To be done
Pictures aside, quote the whole listing exactly.

>> BEGIN Given information

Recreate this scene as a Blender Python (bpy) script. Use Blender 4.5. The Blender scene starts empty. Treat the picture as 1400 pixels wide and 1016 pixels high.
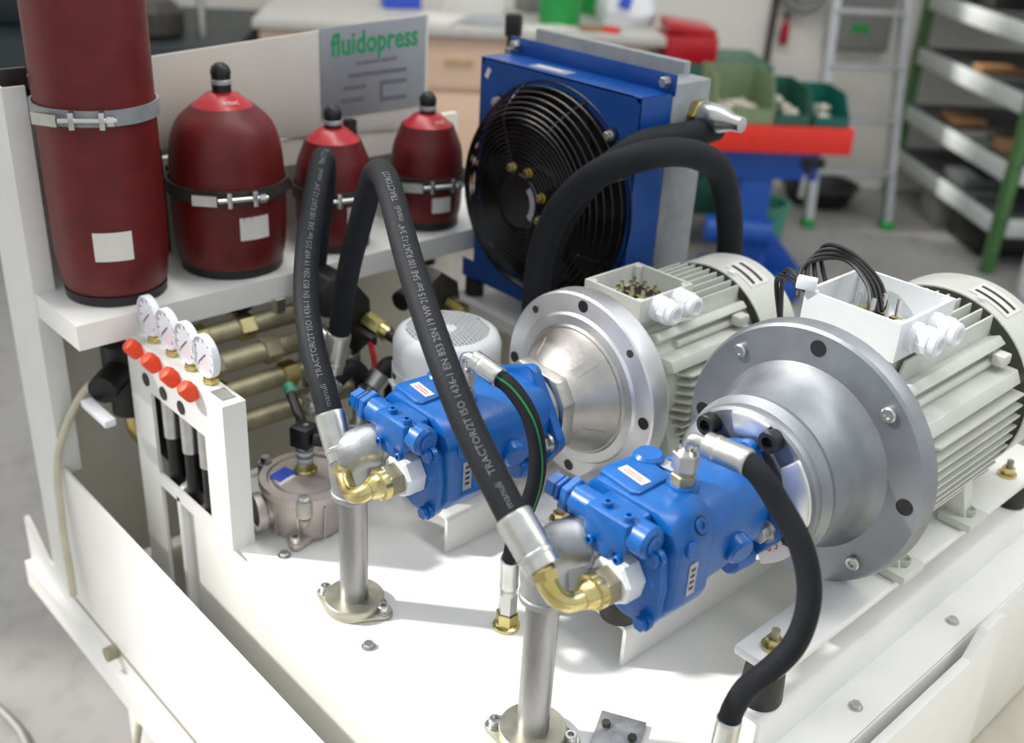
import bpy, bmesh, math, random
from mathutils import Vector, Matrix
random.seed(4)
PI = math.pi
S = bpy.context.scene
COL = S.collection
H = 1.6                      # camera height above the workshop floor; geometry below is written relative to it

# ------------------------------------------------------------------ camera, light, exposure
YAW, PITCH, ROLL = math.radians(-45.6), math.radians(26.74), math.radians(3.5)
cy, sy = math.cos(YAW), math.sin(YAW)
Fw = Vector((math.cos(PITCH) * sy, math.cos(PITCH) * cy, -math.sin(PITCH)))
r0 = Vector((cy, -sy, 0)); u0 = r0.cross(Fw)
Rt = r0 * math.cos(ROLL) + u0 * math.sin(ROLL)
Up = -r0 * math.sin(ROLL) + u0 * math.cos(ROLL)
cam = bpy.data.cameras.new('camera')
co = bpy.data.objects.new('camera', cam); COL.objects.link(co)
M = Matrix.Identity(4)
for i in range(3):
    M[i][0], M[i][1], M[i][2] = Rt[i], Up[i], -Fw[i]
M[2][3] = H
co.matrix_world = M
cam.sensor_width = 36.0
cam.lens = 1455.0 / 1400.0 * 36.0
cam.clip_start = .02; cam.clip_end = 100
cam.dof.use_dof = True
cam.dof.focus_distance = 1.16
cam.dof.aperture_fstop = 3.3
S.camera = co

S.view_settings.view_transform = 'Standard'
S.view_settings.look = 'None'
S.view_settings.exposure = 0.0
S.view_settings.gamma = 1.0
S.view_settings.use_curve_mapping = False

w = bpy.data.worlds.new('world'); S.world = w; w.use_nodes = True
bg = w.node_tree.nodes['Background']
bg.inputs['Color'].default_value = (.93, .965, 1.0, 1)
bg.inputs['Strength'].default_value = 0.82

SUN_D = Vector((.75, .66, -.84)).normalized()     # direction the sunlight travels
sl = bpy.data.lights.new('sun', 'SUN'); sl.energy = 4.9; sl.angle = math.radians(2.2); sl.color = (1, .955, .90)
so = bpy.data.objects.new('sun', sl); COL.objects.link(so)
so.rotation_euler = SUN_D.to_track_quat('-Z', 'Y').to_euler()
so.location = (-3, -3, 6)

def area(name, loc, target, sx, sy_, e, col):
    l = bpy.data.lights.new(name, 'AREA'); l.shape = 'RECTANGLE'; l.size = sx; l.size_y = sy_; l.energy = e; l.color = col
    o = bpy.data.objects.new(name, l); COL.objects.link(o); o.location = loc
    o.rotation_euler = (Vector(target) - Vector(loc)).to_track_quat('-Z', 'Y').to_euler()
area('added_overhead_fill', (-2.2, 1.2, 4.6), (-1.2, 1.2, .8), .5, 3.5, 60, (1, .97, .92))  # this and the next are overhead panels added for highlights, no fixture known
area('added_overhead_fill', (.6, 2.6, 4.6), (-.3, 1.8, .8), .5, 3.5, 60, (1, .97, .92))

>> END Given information

Task response
Recreate this scene as a Blender Python (bpy) script. Use Blender 4.5. The Blender scene starts empty. Treat the picture as 1400 pixels wide and 1016 pixels high.
import bpy, bmesh, math, random
from mathutils import Vector, Matrix
random.seed(4)
PI = math.pi
S = bpy.context.scene
COL = S.collection
H = 1.6                      # camera height above the workshop floor; geometry below is written relative to it

# ------------------------------------------------------------------ camera, light, exposure
YAW, PITCH, ROLL = math.radians(-45.6), math.radians(26.74), math.radians(3.5)
cy, sy = math.cos(YAW), math.sin(YAW)
Fw = Vector((math.cos(PITCH) * sy, math.cos(PITCH) * cy, -math.sin(PITCH)))
r0 = Vector((cy, -sy, 0)); u0 = r0.cross(Fw)
Rt = r0 * math.cos(ROLL) + u0 * math.sin(ROLL)
Up = -r0 * math.sin(ROLL) + u0 * math.cos(ROLL)
cam = bpy.data.cameras.new('camera')
co = bpy.data.objects.new('camera', cam); COL.objects.link(co)
M = Matrix.Identity(4)
for i in range(3):
    M[i][0], M[i][1], M[i][2] = Rt[i], Up[i], -Fw[i]
M[2][3] = H
co.matrix_world = M
cam.sensor_width = 36.0
cam.lens = 1455.0 / 1400.0 * 36.0
cam.clip_start = .02; cam.clip_end = 100
cam.dof.use_dof = True
cam.dof.focus_distance = 1.16
cam.dof.aperture_fstop = 3.3
S.camera = co

S.view_settings.view_transform = 'Standard'
S.view_settings.look = 'None'
S.view_settings.exposure = 0.0
S.view_settings.gamma = 1.0
S.view_settings.use_curve_mapping = False

w = bpy.data.worlds.new('world'); S.world = w; w.use_nodes = True
bg = w.node_tree.nodes['Background']
bg.inputs['Color'].default_value = (.93, .965, 1.0, 1)
bg.inputs['Strength'].default_value = 0.82

SUN_D = Vector((.75, .66, -.84)).normalized()     # direction the sunlight travels
sl = bpy.data.lights.new('sun', 'SUN'); sl.energy = 4.9; sl.angle = math.radians(2.2); sl.color = (1, .955, .90)
so = bpy.data.objects.new('sun', sl); COL.objects.link(so)
so.rotation_euler = SUN_D.to_track_quat('-Z', 'Y').to_euler()
so.location = (-3, -3, 6)

def area(name, loc, target, sx, sy_, e, col):
    l = bpy.data.lights.new(name, 'AREA'); l.shape = 'RECTANGLE'; l.size = sx; l.size_y = sy_; l.energy = e; l.color = col
    o = bpy.data.objects.new(name, l); COL.objects.link(o); o.location = loc
    o.rotation_euler = (Vector(target) - Vector(loc)).to_track_quat('-Z', 'Y').to_euler()
area('added_overhead_fill', (-2.2, 1.2, 4.6), (-1.2, 1.2, .8), .5, 3.5, 60, (1, .97, .92))  # this and the next are overhead panels added for highlights, no fixture known
area('added_overhead_fill', (.6, 2.6, 4.6), (-.3, 1.8, .8), .5, 3.5, 60, (1, .97, .92))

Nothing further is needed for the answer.